The Company intends to use the net proceeds from the Offering for (a) a property option payment with respect to the Iska Iska project, (b) continued exploration and development of the Iska Iska project, and (c) general corporate purposes and working capital.

Two insiders of Eloro participated in the Offering ("Insiders"). The part of the Offering in respect of the issuance of Units to Insiders constitutes a "related party transaction" within the meaning of Multilateral Instrument 61-101 - Protection of Minority Security Holders in Special Transactions ("MI 61-101"). A formal valuation was not required under MI 61-101, as the fair market value of the consideration for the transaction involving the Insiders was only C$74,000 and, accordingly, does not exceed 25% of the Company's market capitalization as of the date of the Offering. Similarly, minority shareholder approval was also not required under MI 61-101 as the fair market value of the consideration for the transaction involving the Insiders does not exceed 25% of the Company's capitalization as of the date of the Offering. The Company did not file a material change report in respect of the participation of the Insiders in the Offering at least 21 days before closing of the Offering as the Offering was only announced 14 days ago and the participation of the Insiders was not determined at that time.

The securities offered in the Offering have not been, and will not be, registered under the U.S. Securities Act of 1933, as amended (the "U.S. Securities Act") or any U.S. state securities laws, and may not be offered or sold in the United States or to, or for the account or benefit of, United States persons absent registration or any applicable exemption from the registration requirements of the U.S. Securities Act and applicable U.S. state securities laws.

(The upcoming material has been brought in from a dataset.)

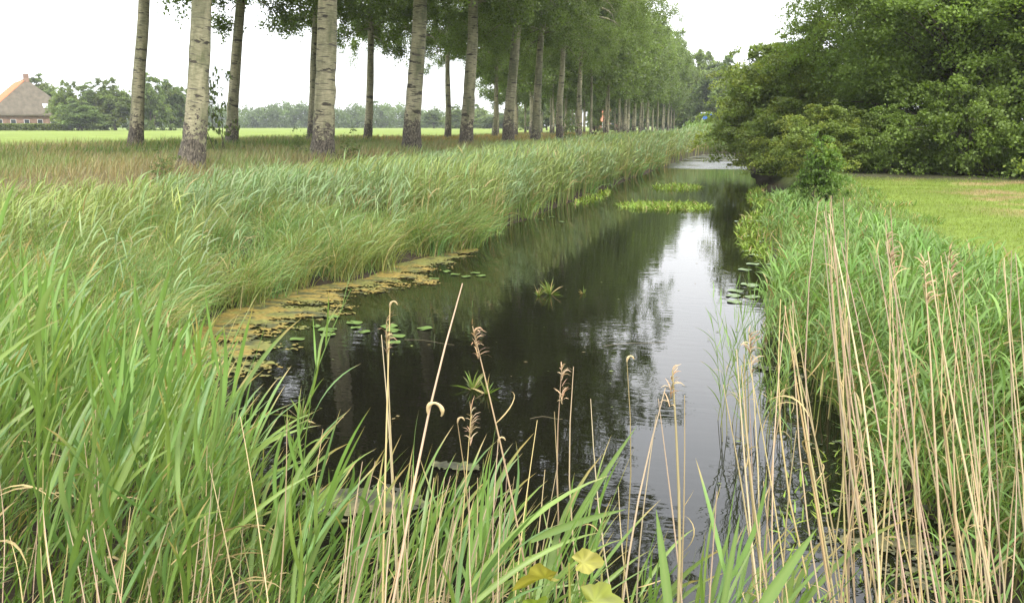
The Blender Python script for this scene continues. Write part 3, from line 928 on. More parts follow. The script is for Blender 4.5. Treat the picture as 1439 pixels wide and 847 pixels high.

This news release shall not constitute an offer to sell or the solicitation of an offer to buy securities in the United States, nor shall there be any sale of the securities in any jurisdiction in which such offer, solicitation or sale would be unlawful.

About Eloro Resources Ltd.

Eloro is an exploration and mine development company with a portfolio of silver, tin, gold and base-metal properties in Bolivia, Peru and Quebec.   Eloro, through 98% owned Minera Tupiza SRL, has an option to acquire a 100% interest in the highly prospective Iska Iska Property, which can be classified as a polymetallic epithermal-porphyry complex, a significant mineral deposit type in the Potosi Department, in southern Bolivia.   A recent NI 43-101 Technical Report on Iska Iska, which was completed by Micon International Limited, is available on Eloro's website and under its filings on SEDAR+. Iska Iska is a road-accessible, royalty-free property. Eloro also owns an 82% interest in the La Victoria Gold/Silver Project, located in the North-Central Mineral Belt of Peru some 50 km south of the Lagunas Norte Gold Mine and the La Arena Gold Mine.

For further information please contact either Thomas G. Larsen, Chairman and CEO, or Jorge Estepa, Vice-President, at (416) 868-9168.

Information in this news release may contain forward-looking information. Statements containing forward-looking information express, as at the date of this news release, the Company's plans, estimates, forecasts, projections, expectations, or beliefs as to future events or results and are believed to be reasonable based on information currently available to the Company (forward-looking statements in this news release include, without limitation, statements regarding the proposed use of proceeds from the Offering). There can be no assurance that forward-looking statements will prove to be accurate. Actual results and future events could differ materially from those anticipated in such statements. Readers should not place undue reliance on forward-looking information. The Company does not intend to update any such forward-looking information, except in accordance with applicable laws.